No sentido espiritual, poderíamos apontar algumas fases distintas dessa busca:
- Uma preparação inicial, em que o buscador ainda tenta se encaixar nos moldes da
sociedade com todas as suas expectativas, cobranças e regras de conduta - sem
sucesso.
- Um segundo momento é marcado pela profunda insatisfação, uma inquietação
silenciosa, mas tão pungente, que parece lhe estilhaçar a alma e tornar impossível
alcançar felicidade em uma vida ordinária, submetida ao julgamento dos outros e
constrangida pelo senso comum. Surge então o impulso de partir em busca de seu
lugar. Mesmo sem saber que lugar é esse, mesmo sem traçar um destino claro - o
ímpeto do andarilho pode surgir da necessidade pura e simples de mudar de ares, de
paisagens.
É somente quando o buscador volta seu olhar para o interior de si mesmo que ele encontra
a fonte sagrada de sua insatisfação. Reconhecendo este poderoso impulso, ele pode
finalmente abandonar seu perambular a esmo pelo mundo e iniciar sua jornada de
descobrimento de si, sua realização espiritual.
A jornada inconsciente pela vida precisa se transformar em um caminho de transformação
consciente. Pois, tendo abandonado toda a autoridade exterior, viverá sem um Norte claro,
perdido, até que descubra em seu próprio interior a única autoridade verdadeira: a fonte do
chamado para a eternidade.
Tudo o que conheceu e compreendeu do mundo exterior se torna irrelevante em sua
empreitada de guiar-se nesse caminho. Para ele tornam-se realidade as palavras da
escritura: “A sabedoria do mundo é loucura diante de Deus" (1 Cor 3:19). Será preciso
desapegar-se de toda a pesada carga de crenças, certezas e segurança adquiridas do
antigo modo de viver para que seja finalmente possível alcançar um novo estado de ser,
uma nova vida.
Vemos assim o aspecto criativo do Louco (o andarilho) revestir-se de um profundo
significado espiritual. A consciência deverá rever seus valores até a essência de seus
fundamentos a fim de estabelecer uma dinâmica totalmente renovada em seus processos de
pensar, sentir e agir.
Se o mistério dessa sagrada insatisfação se revelar diante de sua percepção, ficará evidente
que todo o esforço por autopreservação, desenvolvimento em sentido material, assim como
toda a inclinação à disputa de poder são ilusórias e estão calcadas na autoafirmação e no
individualismo.
A fonte da inquietação que leva ao caminho da busca interior inunda a consciência com
valores absolutamente incompatíveis com essa eu-centralização. Trata-se de uma intuição,
uma reminiscência de um estado de coisas totalmente diverso - um anseio por uma vida em
comunhão e em perfeita unidade com tudo e todos.

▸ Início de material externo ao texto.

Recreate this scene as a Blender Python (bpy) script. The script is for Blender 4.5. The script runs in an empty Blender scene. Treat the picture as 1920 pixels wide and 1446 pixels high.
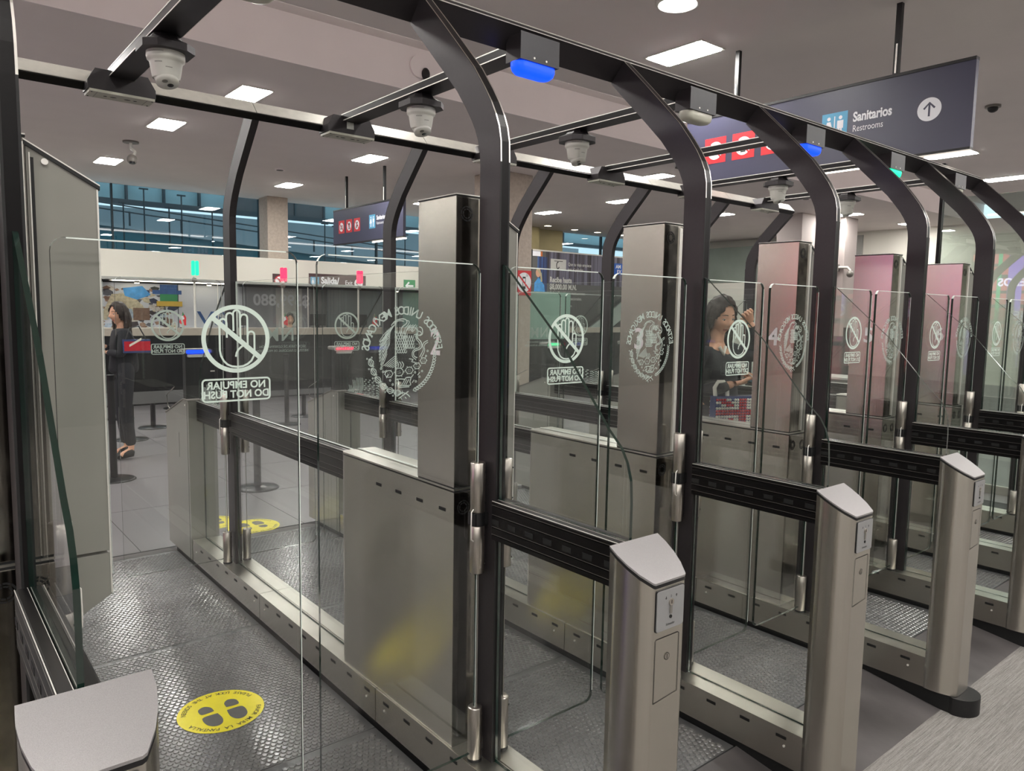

Enquanto a consciência não ousar abraçar esse anseio como uma elevada realidade a ser
alcançada em sua vida; enquanto a dúvida e a incredulidade levarem-na sempre de volta à
segurança do velho e conhecido ‘bom senso’... interiormente sua vida permanecerá como
que completamente ‘invertida’.
Incomensurável sofrimento poderá lhe acometer se cada novo dia for investido na
impossível tarefa de se satisfazer com os objetivos mundanos que todos parecem perseguir
sem descanso.
Então, já não tardará até que perceba sua tarefa, conforme Rumi expressa no seguinte verso:
“Sua tarefa não é buscar o Amor, mas simplesmente buscar e encontrar dentro de si mesmo
todas as barreiras que você construiu contra ele”. Subitamente, os valores mundanos se
revelam a mais completa loucura e ilusão.
Seu anseio, antes incompreendido e desacreditado, finalmente se converte em um objetivo
único e nítido diante do olhar determinado de sua alma. Assim nasce o peregrino. Aquele
que já não encontra no mundo lugar para descansar sua cabeça (Mateus 8:21), e que por
isso precisa se colocar a caminho, rumo ao novo, ao transcendente - à eternidade.
Nesse caminho, o mestre é o eterno chamado que ressoa interiormente, e cuja voz ele
agora distingue claramente. Sua intuição transforma-se em alimento, força e coragem para
realizar sua senda libertadora e transformadora.